BEGIN DATA TO USE
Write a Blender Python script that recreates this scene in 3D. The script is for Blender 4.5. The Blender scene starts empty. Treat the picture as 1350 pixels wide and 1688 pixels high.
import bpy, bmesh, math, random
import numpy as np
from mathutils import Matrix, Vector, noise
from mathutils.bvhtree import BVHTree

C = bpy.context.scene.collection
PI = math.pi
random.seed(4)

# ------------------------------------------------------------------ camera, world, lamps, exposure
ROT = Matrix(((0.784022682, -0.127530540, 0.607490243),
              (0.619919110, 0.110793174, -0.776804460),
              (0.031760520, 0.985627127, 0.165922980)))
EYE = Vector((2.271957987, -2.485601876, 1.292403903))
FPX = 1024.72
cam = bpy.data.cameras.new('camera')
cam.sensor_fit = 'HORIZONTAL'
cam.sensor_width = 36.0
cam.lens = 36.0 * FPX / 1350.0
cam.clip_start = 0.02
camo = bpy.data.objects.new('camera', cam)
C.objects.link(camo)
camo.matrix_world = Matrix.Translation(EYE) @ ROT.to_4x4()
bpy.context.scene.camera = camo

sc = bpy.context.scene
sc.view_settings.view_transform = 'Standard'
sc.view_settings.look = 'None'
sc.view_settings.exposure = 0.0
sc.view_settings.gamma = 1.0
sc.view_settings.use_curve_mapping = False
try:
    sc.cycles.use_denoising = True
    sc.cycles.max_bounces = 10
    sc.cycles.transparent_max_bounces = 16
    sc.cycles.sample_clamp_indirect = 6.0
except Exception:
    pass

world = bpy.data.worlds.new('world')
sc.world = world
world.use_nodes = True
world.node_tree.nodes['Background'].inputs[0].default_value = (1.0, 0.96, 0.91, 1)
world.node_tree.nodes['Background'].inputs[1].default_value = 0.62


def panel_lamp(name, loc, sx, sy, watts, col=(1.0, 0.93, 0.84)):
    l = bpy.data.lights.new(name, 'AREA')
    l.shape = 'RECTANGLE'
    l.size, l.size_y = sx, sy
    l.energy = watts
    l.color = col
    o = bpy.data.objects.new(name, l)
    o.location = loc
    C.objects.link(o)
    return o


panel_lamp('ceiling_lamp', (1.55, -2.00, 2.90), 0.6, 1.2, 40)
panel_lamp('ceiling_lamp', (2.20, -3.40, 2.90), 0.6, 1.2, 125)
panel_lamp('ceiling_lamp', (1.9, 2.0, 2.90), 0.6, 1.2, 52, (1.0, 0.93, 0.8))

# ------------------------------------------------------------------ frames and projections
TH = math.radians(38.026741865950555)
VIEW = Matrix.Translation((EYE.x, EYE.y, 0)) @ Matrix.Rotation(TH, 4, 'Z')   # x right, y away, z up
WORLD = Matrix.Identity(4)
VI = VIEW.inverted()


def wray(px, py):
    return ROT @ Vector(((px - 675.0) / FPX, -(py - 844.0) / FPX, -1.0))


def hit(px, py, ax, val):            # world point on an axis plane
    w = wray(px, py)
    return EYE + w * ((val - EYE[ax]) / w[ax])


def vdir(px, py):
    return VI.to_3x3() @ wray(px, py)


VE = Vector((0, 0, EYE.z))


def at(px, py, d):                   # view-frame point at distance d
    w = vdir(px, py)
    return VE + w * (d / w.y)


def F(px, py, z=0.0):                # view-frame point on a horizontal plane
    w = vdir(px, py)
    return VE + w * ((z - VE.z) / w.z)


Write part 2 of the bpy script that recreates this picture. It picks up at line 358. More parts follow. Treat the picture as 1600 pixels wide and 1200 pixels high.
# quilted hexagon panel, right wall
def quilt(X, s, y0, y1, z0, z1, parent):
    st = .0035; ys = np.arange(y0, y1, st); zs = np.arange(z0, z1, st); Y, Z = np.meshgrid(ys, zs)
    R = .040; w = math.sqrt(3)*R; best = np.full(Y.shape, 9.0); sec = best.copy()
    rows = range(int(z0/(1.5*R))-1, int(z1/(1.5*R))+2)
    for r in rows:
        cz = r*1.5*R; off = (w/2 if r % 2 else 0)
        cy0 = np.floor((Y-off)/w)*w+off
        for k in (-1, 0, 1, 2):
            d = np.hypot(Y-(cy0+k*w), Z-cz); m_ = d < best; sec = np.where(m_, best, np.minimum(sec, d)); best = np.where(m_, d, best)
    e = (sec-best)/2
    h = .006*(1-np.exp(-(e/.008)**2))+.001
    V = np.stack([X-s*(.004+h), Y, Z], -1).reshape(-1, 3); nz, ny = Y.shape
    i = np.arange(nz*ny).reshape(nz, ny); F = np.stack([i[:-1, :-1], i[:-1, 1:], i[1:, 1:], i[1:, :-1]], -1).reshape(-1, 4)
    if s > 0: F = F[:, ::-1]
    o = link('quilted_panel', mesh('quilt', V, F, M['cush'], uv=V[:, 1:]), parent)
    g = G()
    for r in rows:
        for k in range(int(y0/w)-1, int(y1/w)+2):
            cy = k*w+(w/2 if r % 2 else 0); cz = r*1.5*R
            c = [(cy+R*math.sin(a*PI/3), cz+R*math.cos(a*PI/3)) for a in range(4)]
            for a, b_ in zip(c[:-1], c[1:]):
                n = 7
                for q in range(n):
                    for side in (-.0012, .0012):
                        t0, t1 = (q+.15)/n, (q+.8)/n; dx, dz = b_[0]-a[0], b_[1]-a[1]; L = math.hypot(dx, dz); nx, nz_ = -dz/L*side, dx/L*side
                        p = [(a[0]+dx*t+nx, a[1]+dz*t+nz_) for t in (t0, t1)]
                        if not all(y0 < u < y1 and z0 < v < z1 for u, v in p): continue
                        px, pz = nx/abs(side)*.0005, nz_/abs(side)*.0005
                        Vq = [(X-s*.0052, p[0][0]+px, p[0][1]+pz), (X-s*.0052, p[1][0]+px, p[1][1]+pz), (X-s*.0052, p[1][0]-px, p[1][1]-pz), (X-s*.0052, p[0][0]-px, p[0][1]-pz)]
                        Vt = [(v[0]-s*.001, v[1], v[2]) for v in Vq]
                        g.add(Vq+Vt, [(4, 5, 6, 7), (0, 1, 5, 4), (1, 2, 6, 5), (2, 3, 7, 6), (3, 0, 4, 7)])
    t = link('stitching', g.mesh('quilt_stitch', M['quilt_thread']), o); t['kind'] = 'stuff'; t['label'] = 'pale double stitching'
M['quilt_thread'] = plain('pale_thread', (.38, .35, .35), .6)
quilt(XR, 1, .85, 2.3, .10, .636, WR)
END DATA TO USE
INSTRUCTIONS FOR THE TASK
Above are some records; repeat all of them exactly.

CORRECT RESULT
Write a Blender Python script that recreates this scene in 3D. The script is for Blender 4.5. The Blender scene starts empty. Treat the picture as 1350 pixels wide and 1688 pixels high.
import bpy, bmesh, math, random
import numpy as np
from mathutils import Matrix, Vector, noise
from mathutils.bvhtree import BVHTree

C = bpy.context.scene.collection
PI = math.pi
random.seed(4)

# ------------------------------------------------------------------ camera, world, lamps, exposure
ROT = Matrix(((0.784022682, -0.127530540, 0.607490243),
              (0.619919110, 0.110793174, -0.776804460),
              (0.031760520, 0.985627127, 0.165922980)))
EYE = Vector((2.271957987, -2.485601876, 1.292403903))
FPX = 1024.72
cam = bpy.data.cameras.new('camera')
cam.sensor_fit = 'HORIZONTAL'
cam.sensor_width = 36.0
cam.lens = 36.0 * FPX / 1350.0
cam.clip_start = 0.02
camo = bpy.data.objects.new('camera', cam)
C.objects.link(camo)
camo.matrix_world = Matrix.Translation(EYE) @ ROT.to_4x4()
bpy.context.scene.camera = camo

sc = bpy.context.scene
sc.view_settings.view_transform = 'Standard'
sc.view_settings.look = 'None'
sc.view_settings.exposure = 0.0
sc.view_settings.gamma = 1.0
sc.view_settings.use_curve_mapping = False
try:
    sc.cycles.use_denoising = True
    sc.cycles.max_bounces = 10
    sc.cycles.transparent_max_bounces = 16
    sc.cycles.sample_clamp_indirect = 6.0
except Exception:
    pass

world = bpy.data.worlds.new('world')
sc.world = world
world.use_nodes = True
world.node_tree.nodes['Background'].inputs[0].default_value = (1.0, 0.96, 0.91, 1)
world.node_tree.nodes['Background'].inputs[1].default_value = 0.62


def panel_lamp(name, loc, sx, sy, watts, col=(1.0, 0.93, 0.84)):
    l = bpy.data.lights.new(name, 'AREA')
    l.shape = 'RECTANGLE'
    l.size, l.size_y = sx, sy
    l.energy = watts
    l.color = col
    o = bpy.data.objects.new(name, l)
    o.location = loc
    C.objects.link(o)
    return o


panel_lamp('ceiling_lamp', (1.55, -2.00, 2.90), 0.6, 1.2, 40)
panel_lamp('ceiling_lamp', (2.20, -3.40, 2.90), 0.6, 1.2, 125)
panel_lamp('ceiling_lamp', (1.9, 2.0, 2.90), 0.6, 1.2, 52, (1.0, 0.93, 0.8))

# ------------------------------------------------------------------ frames and projections
TH = math.radians(38.026741865950555)
VIEW = Matrix.Translation((EYE.x, EYE.y, 0)) @ Matrix.Rotation(TH, 4, 'Z')   # x right, y away, z up
WORLD = Matrix.Identity(4)
VI = VIEW.inverted()


def wray(px, py):
    return ROT @ Vector(((px - 675.0) / FPX, -(py - 844.0) / FPX, -1.0))


def hit(px, py, ax, val):            # world point on an axis plane
    w = wray(px, py)
    return EYE + w * ((val - EYE[ax]) / w[ax])


def vdir(px, py):
    return VI.to_3x3() @ wray(px, py)


VE = Vector((0, 0, EYE.z))


def at(px, py, d):                   # view-frame point at distance d
    w = vdir(px, py)
    return VE + w * (d / w.y)


def F(px, py, z=0.0):                # view-frame point on a horizontal plane
    w = vdir(px, py)
    return VE + w * ((z - VE.z) / w.z)


Write part 2 of the bpy script that recreates this picture. It picks up at line 358. More parts follow. Treat the picture as 1600 pixels wide and 1200 pixels high.
# quilted hexagon panel, right wall
def quilt(X, s, y0, y1, z0, z1, parent):
    st = .0035; ys = np.arange(y0, y1, st); zs = np.arange(z0, z1, st); Y, Z = np.meshgrid(ys, zs)
    R = .040; w = math.sqrt(3)*R; best = np.full(Y.shape, 9.0); sec = best.copy()
    rows = range(int(z0/(1.5*R))-1, int(z1/(1.5*R))+2)
    for r in rows:
        cz = r*1.5*R; off = (w/2 if r % 2 else 0)
        cy0 = np.floor((Y-off)/w)*w+off
        for k in (-1, 0, 1, 2):
            d = np.hypot(Y-(cy0+k*w), Z-cz); m_ = d < best; sec = np.where(m_, best, np.minimum(sec, d)); best = np.where(m_, d, best)
    e = (sec-best)/2
    h = .006*(1-np.exp(-(e/.008)**2))+.001
    V = np.stack([X-s*(.004+h), Y, Z], -1).reshape(-1, 3); nz, ny = Y.shape
    i = np.arange(nz*ny).reshape(nz, ny); F = np.stack([i[:-1, :-1], i[:-1, 1:], i[1:, 1:], i[1:, :-1]], -1).reshape(-1, 4)
    if s > 0: F = F[:, ::-1]
    o = link('quilted_panel', mesh('quilt', V, F, M['cush'], uv=V[:, 1:]), parent)
    g = G()
    for r in rows:
        for k in range(int(y0/w)-1, int(y1/w)+2):
            cy = k*w+(w/2 if r % 2 else 0); cz = r*1.5*R
            c = [(cy+R*math.sin(a*PI/3), cz+R*math.cos(a*PI/3)) for a in range(4)]
            for a, b_ in zip(c[:-1], c[1:]):
                n = 7
                for q in range(n):
                    for side in (-.0012, .0012):
                        t0, t1 = (q+.15)/n, (q+.8)/n; dx, dz = b_[0]-a[0], b_[1]-a[1]; L = math.hypot(dx, dz); nx, nz_ = -dz/L*side, dx/L*side
                        p = [(a[0]+dx*t+nx, a[1]+dz*t+nz_) for t in (t0, t1)]
                        if not all(y0 < u < y1 and z0 < v < z1 for u, v in p): continue
                        px, pz = nx/abs(side)*.0005, nz_/abs(side)*.0005
                        Vq = [(X-s*.0052, p[0][0]+px, p[0][1]+pz), (X-s*.0052, p[1][0]+px, p[1][1]+pz), (X-s*.0052, p[1][0]-px, p[1][1]-pz), (X-s*.0052, p[0][0]-px, p[0][1]-pz)]
                        Vt = [(v[0]-s*.001, v[1], v[2]) for v in Vq]
                        g.add(Vq+Vt, [(4, 5, 6, 7), (0, 1, 5, 4), (1, 2, 6, 5), (2, 3, 7, 6), (3, 0, 4, 7)])
    t = link('stitching', g.mesh('quilt_stitch', M['quilt_thread']), o); t['kind'] = 'stuff'; t['label'] = 'pale double stitching'
M['quilt_thread'] = plain('pale_thread', (.38, .35, .35), .6)
quilt(XR, 1, .85, 2.3, .10, .636, WR)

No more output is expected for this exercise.